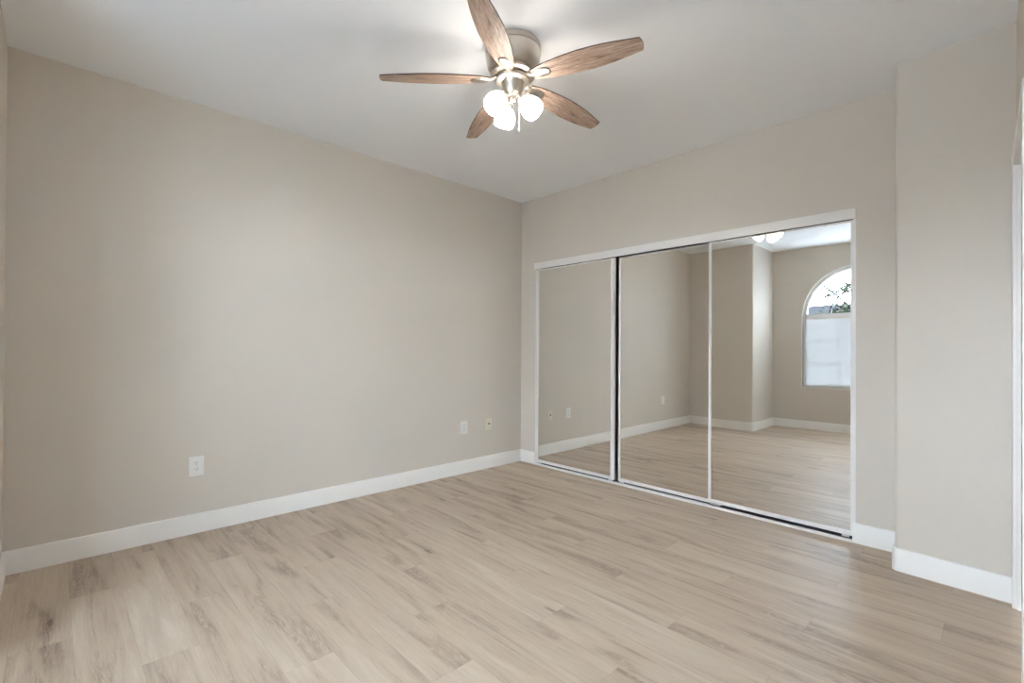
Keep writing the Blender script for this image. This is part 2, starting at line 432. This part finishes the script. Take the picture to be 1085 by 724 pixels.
hub_arc = [(WC + gr * math.cos(PI * i / 20), gy + 0.006, WZS + gr * math.sin(PI * i / 20)) for i in range(21)]
ring_ = lambda q: [(WC + q * math.cos(PI * i / 20), WZS + q * math.sin(PI * i / 20)) for i in range(21)]
xz_strip(bm, ring_(gr - 0.012), ring_(gr + 0.012), gy, gy + 0.012)
for k in (45, 135):
    a = math.radians(k); e_ = Vector((-math.sin(a), math.cos(a))) * 0.012; p0 = Vector((WC + .1 * math.cos(a), WZS + .1 * math.sin(a))); p1 = Vector((WC + (WR - .03) * math.cos(a), WZS + (WR - .03) * math.sin(a)))
    xz_strip(bm, [tuple(p0 - e_), tuple(p1 - e_)], [tuple(p0 + e_), tuple(p1 + e_)], gy, gy + 0.012)
zl = WZS - 0.035 - WZ0
for f in (1 / 3, 2 / 3): bm_box(bm, WX0 + .04, WX1 - .04, gy, gy + 0.012, WZ0 + zl * f - 0.01, WZ0 + zl * f + 0.01)
for f in (1 / 3, 2 / 3): 
    x = WX0 + (WX1 - WX0) * f; bm_box(bm, x - 0.01, x + 0.01, gy, gy + 0.012, WZ0 + .03, WZS)
wobj('muntins', bm, m_muntin)

w2 = bpy.data.objects.new('added_window', None); C.objects.link(w2); w2.location = ((VX0 + VX1) / 2, WY, VZ0); struct(w2, 'unseen window added to brighten the room with more daylight')
hx, hz = (VX1 - VX0) / 2, VZ1 - VZ0
bm = B((-hx, -hx + .03, -0.085, -0.035, 0, hz), (hx - .03, hx, -0.085, -0.035, 0, hz), (-hx + .03, hx - .03, -0.085, -0.035, 0, .03), (-hx + .03, hx - .03, -0.085, -0.035, hz - .03, hz))
obj('window_frame', bm, m_vinyl, w2)
bm = bmesh.new(); bm.faces.new([bm.verts.new(p) for p in ((-hx + .02, -0.06, .02), (hx - .02, -0.06, .02), (hx - .02, -0.06, hz - .02), (-hx + .02, -0.06, hz - .02))]); obj('pane', bm, m_glass, w2)

bl = thing('window_blind', 'closed white horizontal blind on the lower window, seen in the mirror', 'window blind', (WC, WY - 0.031, WZ0))
bx = WR - 0.022
bm = B((-bx, bx, -0.003, 0.020, zl - 0.03, zl + 0.004), bev=0.003); obj('headrail', bm, m_white_metal, bl)
bm = bmesh.new(); ns = 46
for i in range(ns):
    z = 0.035 + (zl - 0.075) * i / (ns - 1); a = math.radians(82); hw = 0.0132
    c_, s_ = math.cos(a) * hw, math.sin(a) * hw
    v = [bm.verts.new((x, y, zz)) for x, y, zz in ((-bx + .005, -c_, z - s_), (bx - .005, -c_, z - s_), (bx - .005, 0.0012, z), (-bx + .005, 0.0012, z), (bx - .005, c_, z + s_), (-bx + .005, c_, z + s_))]
    bm.faces.new((v[0], v[1], v[2], v[3])); bm.faces.new((v[3], v[2], v[4], v[5]))
obj('slats', bm, m_slat, bl)
bm = B((-bx, bx, -0.003, 0.014, 0.006, 0.02), bev=0.003); obj('bottom_rail', bm, m_white_metal, bl)
bm = bmesh.new()
for x in (-0.45, 0.0, 0.45): bm_tube(bm, [(x, 0.013, 0.015), (x, 0.013, zl)], 0.001, 5)
obj('ladder_cord', bm, m_white_metal, bl)
bm = bmesh.new(); bm_tube(bm, [(-0.1, 0.02, zl - .01), (-0.1, 0.024, -0.3)], 0.0012, 5); bm_lathe(bm, [(0.001, 0.0), (0.006, -0.02), (0.005, -0.035), (0.001, -0.04)], 10, Matrix.Translation((-0.1, 0.024, -0.29)))
obj('pull_cord', bm, m_white_metal, bl)

# ------------------------------------------------------------------ closet
bm = B((OX0 - 0.018, OX1 + 0.003, -0.015, -0.001, 2.004, 2.069), bev=0.002)
hd = thing('closet_header_track', 'white metal header track across the top of the mirrored closet', 'closet track', (0, 0, 0))
obj('fascia', bm, m_white_metal, hd)
obj('channel', B((OX0 + .003, OX1 - .003, 0.001, 0.085, 2.038, 2.053), (OX0 + .003, OX1 - .003, 0.030, 0.033, 2.012, 2.039), (OX0 + .003, OX1 - .003, 0.066, 0.069, 2.012, 2.039)), m_track_dark, hd)
tk = thing('closet_floor_track', 'white metal floor track along the bottom of the mirrored closet', 'closet track', (0, 0, 0))
obj('track_plate', B((OX0 + .012, OX1 - .012, -0.012, 0.09, 0, 0.005)), m_white_metal, tk)
obj('track_lip', B((OX0 + .012, OX1 - .012, -0.020, -0.004, 0, 0.017)), m_white_metal, tk)
obj('track_rib', B((1.17, 2.008, 0.003, 0.030, 0.0045, 0.010)), m_white_metal, tk)
obj('track_shade_sheet', B((OX0 + .012, OX1 - .012, -0.008, 0.09, 0.0045, 0.0065)), m_track_dark, tk)  # dark sheet laid on the white plate, painting the shade under the doors
struct(obj('trim_1', B((OX0, OX0 + .012, -0.004, 0.09, 0, 2.02)), m_white_metal), 'white closet jamb strip at the far corner')
struct(obj('trim_2', B((OX1 - .012, OX1 + .003, -0.004, 0.09, 0, 2.02)), m_white_metal), 'white closet jamb strip at the right end')

def mirror_door(x0, x1, y, label, sl, sr, zb=0.026, hardware=True):
    t = thing('mirrored_sliding_door', label, 'mirrored closet door', ((x0 + x1) / 2, y, zb), group='mirrored sliding doors of the closet')
    w = (x1 - x0) / 2; h = 2.000 - zb; d = 0.024
    obj('stile', B((-w, -w + sl, 0, d, 0, h), bev=0.0015), m_white_metal, t)
    obj('stile', B((w - sr, w, 0, d, 0, h), bev=0.0015), m_white_metal, t)
    obj('top_rail', B((-w + sl, w - sr, 0.002, d, h - 0.010, h)), m_white_metal, t)
    obj('bottom_rail', B((-w + sl, w - sr, 0.002, d, 0, 0.026)), m_white_metal, t)
    obj('mirror', B((-w + sl - .002, w - sr + .002, 0.006, 0.011, 0.024, h - 0.008)), m_mirror, t)
    for s in (-1, 1):
        bm = B((s * (w - 0.035) - 0.02, s * (w - 0.035) + 0.02, -0.001, 0.012, -0.013, 0.0))
        bm_lathe(bm, [(0.004, 0), (0.006, 0.004), (0.002, 0.006)], 12, Matrix.Translation((s * (w - 0.035), -0.001, -0.006)) @ Matrix.Rotation(PI / 2, 4, 'X'))
        obj('roller_bracket', bm, m_steel, t)
    return t
mirror_door(OX0 + .014, 1.166, 0.002, 'left mirrored door beside the far corner, reflecting two small wall plates', 0.018, 0.038)
mirror_door(1.190, 2.10, 0.036, 'middle mirrored door set back behind the others, reflecting the room corner', 0.018, 0.022, zb=0.018)
mirror_door(2.012, OX1 - .014, 0.002, 'right mirrored door reflecting the arched window and ceiling fan', 0.020, 0.011, zb=0.034)

# ------------------------------------------------------------------ wall plates on the left wall
def duplex(y, z, label, w=0.078, h=0.122):
    t = thing('duplex_outlet', label, 'electrical outlet', (0, y, z), group='white outlets on the left wall')
    obj('cover_plate', B((0, 0.006, -w / 2, w / 2, -h / 2, h / 2), bev=0.0025), m_plate, t)
    for s in (-1, 1):
        bm = bmesh.new()
        ov = [(0.0172 * math.cos(a), max(-0.0135, min(0.0135, 0.0172 * math.sin(a)))) for a in [2 * PI * k / 28 for k in range(28)]]
        A_ = [bm.verts.new((0.005, p, q)) for p, q in ov]; B_ = [bm.verts.new((0.0078, p, q)) for p, q in ov]
        for k in range(28): bm.faces.new((A_[k], A_[(k + 1) % 28], B_[(k + 1) % 28], B_[k]))
        bm.faces.new(A_); bm.faces.new(B_)
        r = obj('receptacle', bm, m_plate, t, loc=(0, 0, s * 0.0195))
        obj('slot', B((0.0076, 0.0082, -0.0078, -0.0052, -0.001, 0.0075), (0.0076, 0.0082, 0.0052, 0.0078, 0.0, 0.0072), (0.0076, 0.0082, -0.0026, 0.0026, -0.0095, -0.005)), m_dark, r)
        r['label'] = 'socket face with three dark slots'
    bm = bmesh.new(); bm_lathe(bm, [(0.003, 0), (0.003, 0.0012), (0.001, 0.0016)], 12, Matrix.Translation((0.006, 0, 0)) @ Matrix.Rotation(PI / 2, 4, 'Y'))
    obj('screw', bm, m_steel, t)
    return t
duplex(-2.921, 0.426, 'white double outlet low on the left wall, nearest the camera', 0.082, 0.124)
duplex(-0.766, 0.433, 'white double outlet low on the left wall, left of the ivory cable plate', 0.084, 0.124)
t = thing('cable_jack_plate', 'narrow ivory cable jack plate on the left wall near the far corner', 'wall plate', (0, -0.452, 0.438))
obj('cover_plate', B((0, 0.006, -0.036, 0.036, -0.061, 0.061), bev=0.0025), m_ivory, t)
bm = bmesh.new(); bm_lathe(bm, [(0.009, 0), (0.009, 0.003), (0.0055, 0.003), (0.0055, 0.009), (0.002, 0.009)], 16, Matrix.Translation((0.005, 0, 0)) @ Matrix.Rotation(PI / 2, 4, 'Y'))
obj('cable_jack', bm, m_dark, t)
for s in (-1, 1):
    bm = bmesh.new(); bm_lathe(bm, [(0.003, 0), (0.003, 0.0012), (0.001, 0.0016)], 12, Matrix.Translation((0.006, 0, s * 0.042)) @ Matrix.Rotation(PI / 2, 4, 'Y'))
    obj('screw', bm, m_steel, t)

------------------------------

Exercise objective » Exactly restate the lines from the beginning of the data through the line with "bm = bmesh.new(); bm.faces.new([bm.verts.new(p)", and no others, keeping pictures out.

Worked answer »
Keep writing the Blender script for this image. This is part 2, starting at line 432. This part finishes the script. Take the picture to be 1085 by 724 pixels.
hub_arc = [(WC + gr * math.cos(PI * i / 20), gy + 0.006, WZS + gr * math.sin(PI * i / 20)) for i in range(21)]
ring_ = lambda q: [(WC + q * math.cos(PI * i / 20), WZS + q * math.sin(PI * i / 20)) for i in range(21)]
xz_strip(bm, ring_(gr - 0.012), ring_(gr + 0.012), gy, gy + 0.012)
for k in (45, 135):
    a = math.radians(k); e_ = Vector((-math.sin(a), math.cos(a))) * 0.012; p0 = Vector((WC + .1 * math.cos(a), WZS + .1 * math.sin(a))); p1 = Vector((WC + (WR - .03) * math.cos(a), WZS + (WR - .03) * math.sin(a)))
    xz_strip(bm, [tuple(p0 - e_), tuple(p1 - e_)], [tuple(p0 + e_), tuple(p1 + e_)], gy, gy + 0.012)
zl = WZS - 0.035 - WZ0
for f in (1 / 3, 2 / 3): bm_box(bm, WX0 + .04, WX1 - .04, gy, gy + 0.012, WZ0 + zl * f - 0.01, WZ0 + zl * f + 0.01)
for f in (1 / 3, 2 / 3): 
    x = WX0 + (WX1 - WX0) * f; bm_box(bm, x - 0.01, x + 0.01, gy, gy + 0.012, WZ0 + .03, WZS)
wobj('muntins', bm, m_muntin)

w2 = bpy.data.objects.new('added_window', None); C.objects.link(w2); w2.location = ((VX0 + VX1) / 2, WY, VZ0); struct(w2, 'unseen window added to brighten the room with more daylight')
hx, hz = (VX1 - VX0) / 2, VZ1 - VZ0
bm = B((-hx, -hx + .03, -0.085, -0.035, 0, hz), (hx - .03, hx, -0.085, -0.035, 0, hz), (-hx + .03, hx - .03, -0.085, -0.035, 0, .03), (-hx + .03, hx - .03, -0.085, -0.035, hz - .03, hz))
obj('window_frame', bm, m_vinyl, w2)
bm = bmesh.new(); bm.faces.new([bm.verts.new(p) for p in ((-hx + .02, -0.06, .02), (hx - .02, -0.06, .02), (hx - .02, -0.06, hz - .02), (-hx + .02, -0.06, hz - .02))]); obj('pane', bm, m_glass, w2)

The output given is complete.